Did James and John know that? Perhaps not right then. Do we know it?

Job was getting close to understanding that. He was coming to know that although being faithful was the way of life for him, it was no guarantee of a life of ease. In the end, Job recognized his own smallness in the face of God’s vast mystery. All he could do then was to stand before God in awe.

Job was getting warm. But he didn’t know it all. He couldn’t have known about Jesus, about Jesus’ teaching. About the gospel good news that was for everyone. He didn’t know about Jesus’ death or Jesus’ resurrection. Although he did believe that his redeemer liveth, as we read at funerals.

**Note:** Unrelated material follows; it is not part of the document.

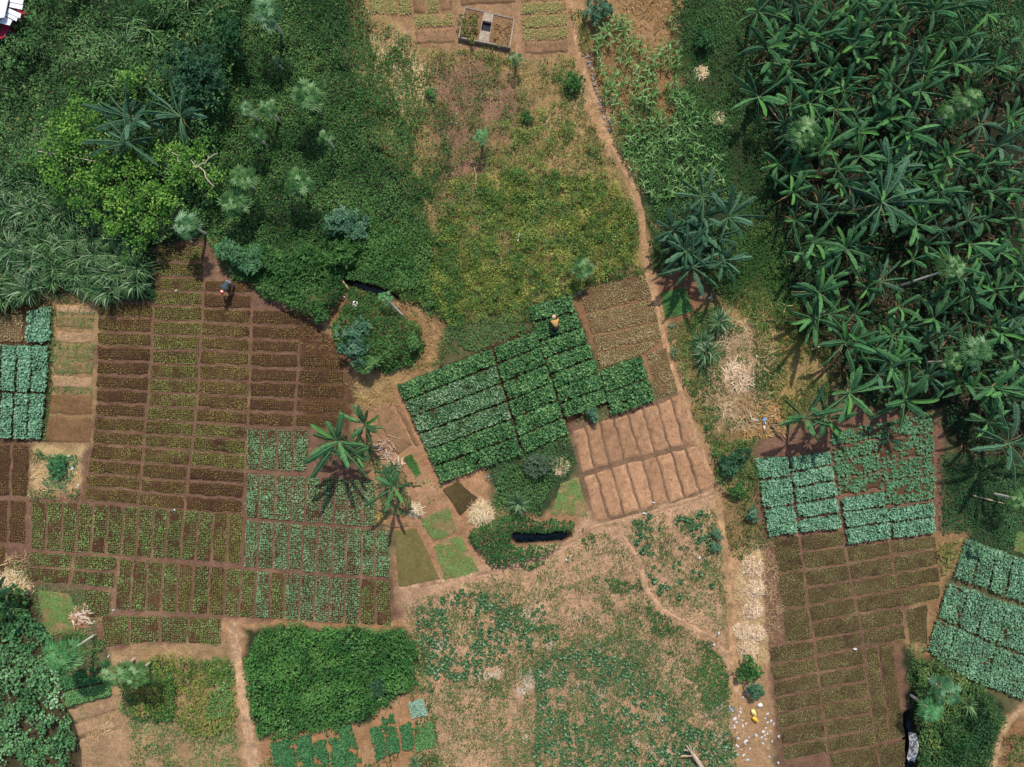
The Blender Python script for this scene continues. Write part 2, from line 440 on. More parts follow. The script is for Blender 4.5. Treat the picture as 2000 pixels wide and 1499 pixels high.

 Job couldn’t know the cost of discipleship in the way that Jesus made so clear, that to be leaders means being followers of a life of commitment to the gospel which Jesus flung open to the world, especially to those who huddle in the fringes of society. Those who aren’t always welcome to come all the way in from those edges, or who are left out altogether.  We know who they are. We read about them every day; we even some of them in our towns. They are the ones Jesus served. What Job most likely didn’t know, but what we know because Jesus told us, is that when we welcome one such “little one” we are welcoming God’s own self.  create for us whirlwinds and trouble.

Job didn’t know all that we know. But he points us to Jesus. We know that God was present in Job’s whirlwind.  We know that God was present also to Jesus in his. And we should know that God is with us in our own whirlwinds, especially the whirlwinds which come when we stick our necks out boldly in faith.  Jesus gives us our marching orders and also promises to be with us to the end of time.